Uma reportagem recente do New York Times sobre um fungo resistente e assassino mostrava indiretamente, ao apontar para as consequências do abuso de antibióticos, herbicidas e pesticidas, os limites da lógica ultraliberal.

A economia moderna surgiu no mundo da razão. Confrontado com suas contradições, entretanto, o capitalismo tardio precisa se amparar numa lógica muito mais próxima do disparate analógico do que da reflexão na qual ele floresceu. É o que explica a convivência em princípio esdrúxula entre neoliberalismo e mitologias autoritárias, revisionistas e negacionistas.

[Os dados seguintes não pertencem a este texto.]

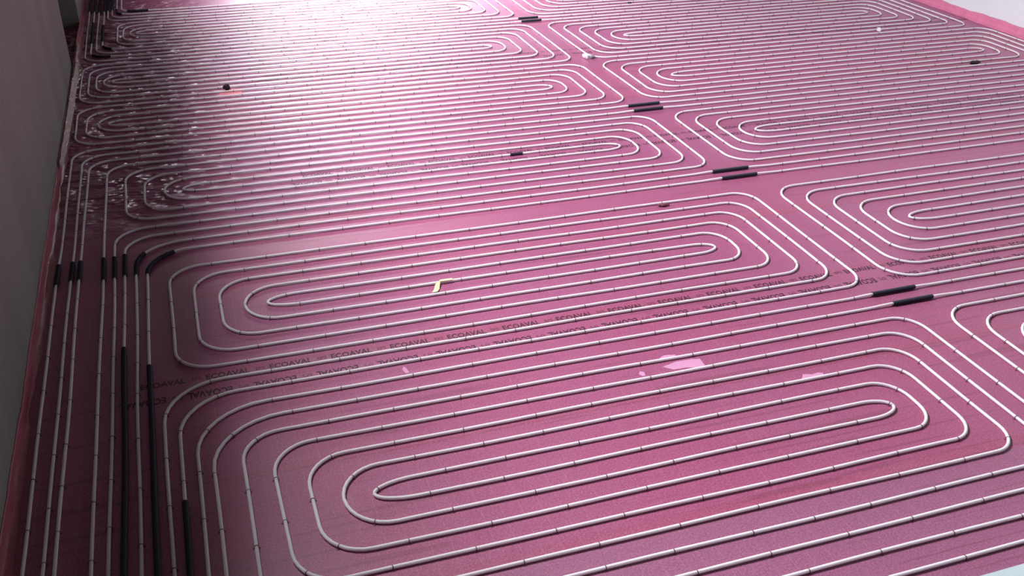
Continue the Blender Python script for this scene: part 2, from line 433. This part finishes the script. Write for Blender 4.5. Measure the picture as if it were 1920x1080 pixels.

O sofisma faz a analogia entre a desregulação da economia e das políticas de proteção ambiental. É preciso um modelo lógico em circuito fechado, autônomo e inescapável, que desvie as atenções e a consciência das consequências reais das ações. É o que explica a confluência em princípio improvável entre um capitão, um economista e um astrólogo num momento infeliz da nossa história. O arauto do caos é carregado nos ombros das forças da ordem.

Nesse sentido, o analogismo seria o desdobramento natural dos impasses da razão: ao mesmo tempo que o homem garante, graças à ciência, a apropriação e a exploração ilimitada da natureza, atribuindo à ciência a capacidade onipotente de encontrar soluções para tudo, é obrigado a negá-la quando ela se converte em alerta para o suicídio de sua ação.

O horror ao fantasma do marxismo, no fundo, apenas transfere para um bode expiatório imaginário a ameaça da consciência de sua própria insustentabilidade.

O sofisma neoliberal se sustenta na conivência da vítima: o próprio agente, obnubilado pelo oportunismo e pelo pragmatismo do lucro, já não se percebe algoz de si mesmo. Acredita viver num mundo à parte, imune às suas ações.

O oportunismo não é novidade. A novidade é que sejamos oportunistas contra nós mesmos. Só um novo sistema de compreensão e organização do mundo, para além da razão e do bom senso, seria capaz de explicar o absurdo que é um suicídio cometido por má-fé.